Le attrici Emma ed Irma Gramatica, Alida Valli, Elsa Merlini, Laura Antonelli ne sono esempi. Come i registi Giorgio Strehler e Franco Giraldi o il critico cinematografico Tullio Kezich o cantautori come Sergio Endrigo, Teddy Reno, Giorgio Gaber e Lelio Luttazzi. Sportivi come Nereo Rocco, Abdon Pamich, Nino Benvenuti, Dino Zoff. O gli stilisti Ottavio Missoni e Mila Schön o nel campo della letteratura Fulvio Tomizza, Claudio Magris, Enzo Bettiza, Susanna Tamaro, continuatori di una tradizione che viene chiamata «triestina» per la modernità espressiva di un Umberto Saba, di Biagio Marin, di Antonio Quarantotti Gambini, di Carlo Michelstädter, che hanno immesso fermenti e inquietudini nuove nella cultura italiana, saldandola a quella della vicina Mitteleuropa, ma anche a quella anglosassone, per l’amore verso questi luoghi che avevano non solo i tedeschi Rilke o Ernst Jünger, ma anche un James Jojce o un Ernest Hemingway.
Oggi siamo qui, in questa città, in questa terra tra l’alpe e il mare, per conoscerle e contuinuare ad amarle come una parte di noi stessi, della nostra identità di italiani e di europei. «Una città – diceva Stuparich di Trieste – che ha la possibilità di una cultura nuova, moderna, che sarà viva nell’Europa di domani, fusione di civiltà, di sud e di nord, d’occidente e d’oriente». E mi fa piacere che sia tra noi per la prima volta una delegazione dell’AIE (Associazione Italiana Editori), per darci i giusti consigli per questo compito… immane.

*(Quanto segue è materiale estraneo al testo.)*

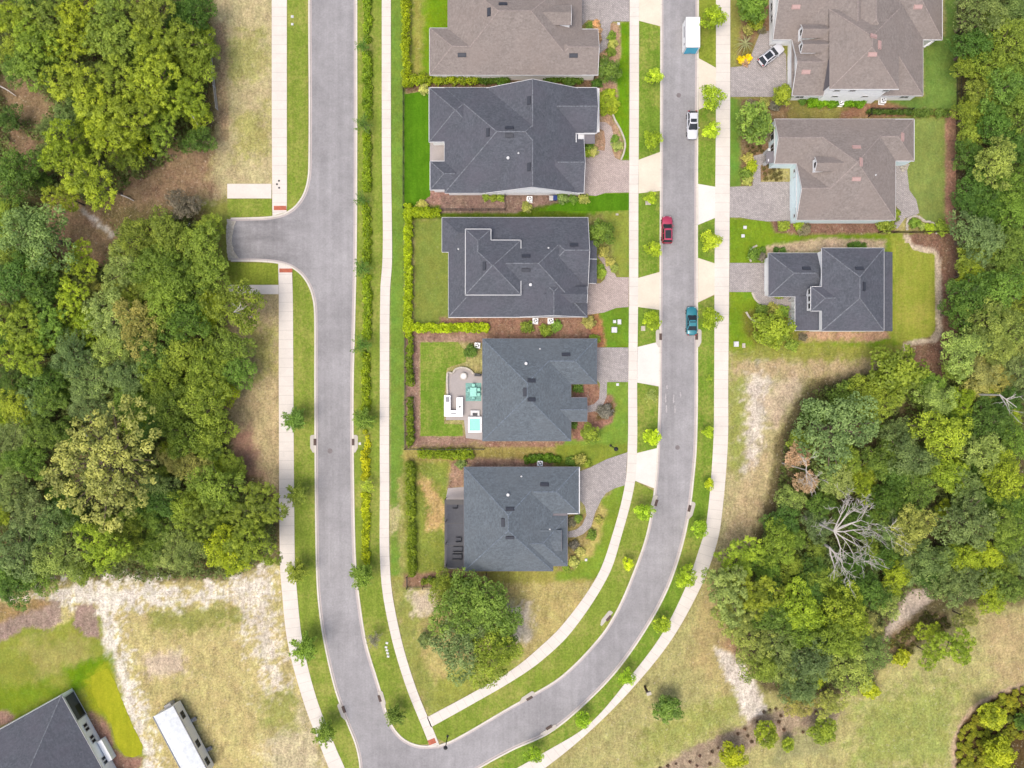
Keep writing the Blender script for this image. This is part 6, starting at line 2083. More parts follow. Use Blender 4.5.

In questi primi anni del XXI secolo l’integrazione in un’Europa unita dovrebbe far superare contrapposizioni scioviniste e nostalgie totalitarie anacronistiche, in nome di valori comuni. È a questo che siamo impegnati.
Auguro a voi di saper trasmettere ai vostri figli e ai figli degli immigrati, che saranno anch’essi gli italiani di domani, quei segni della nostra identità nazionale, come siamo stati capaci di trasmetterli noi.